Growth has remained an intrinsic part of Welch’s artistic identitythrough the years, a crux of her band’s music as vital as her own resplendent vocals. Looking back at “Lungs” ten years out, what’s perhaps even more remarkable than the album’s artistry is that it’s a reminder of its creator’s humanity. 

Welch’s music has attained a reputation as some of pop’s most poetic and spiritually resonant offerings, no doubt thanks to the searing honesty of her lyrics. Welch has honed her sound through subsequent albums  —  such as 2015's "How Big, How Blue, How Beautiful" and 2018's "High as Hope"  —  and blossomed into a deeply inspiring and hopeful artist, but that progression is especially notable given dark moments in her life.

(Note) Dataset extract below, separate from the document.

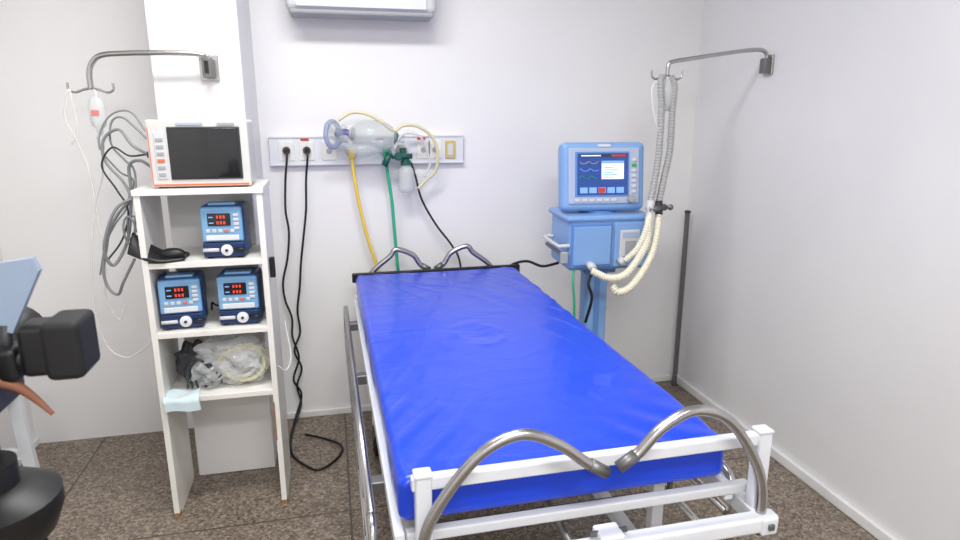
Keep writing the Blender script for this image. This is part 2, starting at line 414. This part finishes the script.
# ------------------------------------------------------------------ infusion pumps
def pump(x,y,z,rz):
    p=group('infusion_pump',(x,y,z),rz=rz,local=True)
    w,h,d=.078,.205,.15
    box('casing',(-w,-d/2+.012,.006),(w,d/2,h),M_pcase,p,bev=.016)
    box('front_shell',(-w+.003,-d/2,.066),(w-.003,-d/2+.02,h-.006),M_pblue,p,bev=.008)
    box('lower_front',(-w+.002,-d/2+.002,.006),(w-.002,-d/2+.02,.064),M_navy,p,bev=.007)
    box('display_window',(-.050,-d/2-.004,.128),(.034,-d/2+.004,.176),M_glass,p,bev=.003)
    for i,zz in enumerate((.157,.135)):
        for k in range(3):
            box('red_digit',(-.016+k*.012,-d/2-.0055,zz),(-.009+k*.012,-d/2-.003,zz+.011),M_red,p)
    box('display_text',(-.044,-d/2-.0055,.160),(-.028,-d/2-.003,.164),M_scrl,p)
    box('display_text_2',(-.044,-d/2-.0055,.138),(-.028,-d/2-.003,.142),M_scrl,p)
    for k in range(4): box('side_key',(.044,-d/2-.003,.112+k*.017),(.064,-d/2+.002,.123+k*.017),M_lgrey,p,bev=.002)
    for k in range(5): box('front_key',(-.058+k*.022,-d/2-.003,.102),(-.043+k*.022,-d/2+.002,.115),M_lgrey if k!=3 else M_orange,p,bev=.003)
    box('model_plate',(-.060,-d/2-.002,.072),(.060,-d/2+.002,.092),M_white,p,bev=.002)
    box('handle_top',(-.05,-.05,h-.004),(.05,.0,h+.008),M_pblue,p,bev=.006)
    lathe('door_wheel',[(0,0),(.019,0),(.022,.004),(.022,.010),(.016,.014),(.008,.015),(0,.015)],M_white,p,loc=(.012,-d/2+.004,.034),rot=(math.pi/2,0,0))
    lathe('wheel_hub',[(0,0),(.006,0),(.006,.017),(.0,.017)],M_dark,p,loc=(.012,-d/2+.004,.034),rot=(math.pi/2,0,0))
    rod('tube_clamp_left',(-w+.004,-d/2-.006,.036),(-.016,-d/2-.006,.036),.007,M_lgrey,p)
    rod('tube_clamp_right',(.04,-d/2-.006,.036),(w+.004,-d/2-.006,.036),.007,M_black,p)
    for sx in (-.055,.055):
        for yy in (-.05,.05): box('foot',(sx-.01,yy-.01,0),(sx+.01,yy+.01,.008),M_blackr,p)
pump(-.410,2.64,1.07,-.06)
pump(-.595,2.64,.795,.06)
pump(-.378,2.645,.795,-.04)
g=group('power_cord',(-.49,2.7,.8))
tube('cord',[(-.505,2.70,.83),(-.495,2.66,.87),(-.482,2.65,.865),(-.470,2.70,.84)],.004,M_black,g)

# ------------------------------------------------------------------ bagged breathing tubing on the shelf
bg=group('bagged_breathing_tubing',(-.45,2.67,.525))
def crumple(name,c,rad,m,seed,amp=.25,par=bg,zmin=None):
    bm=bmesh.new(); bmesh.ops.create_icosphere(bm,subdivisions=4,radius=1)
    for v in bm.verts:
        d=v.co.normalized(); k=1+amp*noise.noise(d*2.2+Vector((seed,0,0)))+amp*.55*abs(noise.noise(d*6+Vector((0,seed,0))))
        v.co=Vector((d.x*rad[0]*k+c[0],d.y*rad[1]*k+c[1],d.z*rad[2]*k+c[2]))
        if zmin and v.co.z<zmin: v.co.z=zmin+.001*noise.noise(d*9)
    me=bpy.data.meshes.new(name); bm.to_mesh(me); bm.free()
    return link(name,me,m,par,smooth=False)
for i,(cx,R,ph,mm,rr) in enumerate(((-.395,.070,.2,M_ytube,.008),(-.405,.055,.9,M_tube,.009),(-.385,.076,1.6,M_ytube,.006),(-.41,.045,2.4,M_clear2,.009))):
    tube('coiled_tube_%d'%(i+1),[(cx+R*1.25*math.cos(a),2.60+.012*math.sin(a*2+ph)+.012*i,.622+R*1.0*math.sin(a)) for a in [k*math.pi/6 for k in range(12)]],rr,mm,bg,closed=True,n=6)
crumple('plastic_bag',(-.393,2.64,.622),(.105,.085,.095),M_clear,1.3,.25,zmin=.526)
crumple('plastic_bag_top',(-.46,2.65,.665),(.12,.07,.06),M_clear,4.1,.4,zmin=.53)
crumple('dark_bundle',(-.585,2.66,.62),(.06,.055,.085),M_dark,7.7,.4,zmin=.526)
crumple('grey_bundle',(-.53,2.63,.60),(.07,.06,.07),M_clear,9.2,.5,zmin=.526)
for i in range(3):
    tube('dark_lead_%d'%(i+1),[(-.61+.02*i,2.60,.535),(-.59,2.585,.62+.02*i),(-.55,2.58,.66),(-.51+.02*i,2.58,.60),(-.54,2.585,.54)],.004,M_dark,bg)
pp=group('paper_wrapper',(-.63,2.55,.5))
V=[];F=[]
for i in range(9):
    for j in range(9):
        u=i/8;v=j/8; x=-.69+.13*u+.012*v; 
        y=2.60-.085*min(1,v*1.6)+.002*math.sin(u*9)
        z=.53+.006*math.sin(u*7+v*5) if v<.6 else .53-.10*(v-.6)*1.3+.004*math.sin(u*6)
        y-= .006 if v>=.6 else 0
        V.append((x,y,z))
for i in range(8):
    for j in range(8): a=i*9+j; F.append((a,a+9,a+10,a+1))
mesh('wrapper',V,F,M_paper,pp)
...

Welch has been open publically about struggles with eating disorders and addiction. On “Lungs,” she sang honestly about abusive relationships — “a kiss with a fist is better than none” — the emptiness of unrequited love — ”the stars, the moon, they have all been blown out/you left me in the dark” — and the desire to drink herself to death—”you can’t save me now/I’m in the grip of a hurricane/I’m gonna blow myself away.”

For a singer whose early adulthood was dominated by a whirlwind of suicidal recklessness and substance abuse, Welch’s debut album feels like the work of an artist destined for the 27 club, not unlike her equally ethereal and sorely missed countrywoman Amy Winehouse.

But Welch's star burns brighter than ever a decade later, her music a poetically rapturous reminder of her humanity and darkest moments.

“It is an act of rebellion to remain present, to go against society’s desire for you to numb yourself, to look away,” she wrote in a June 30 essay for British Vogue. “But we must not look away.”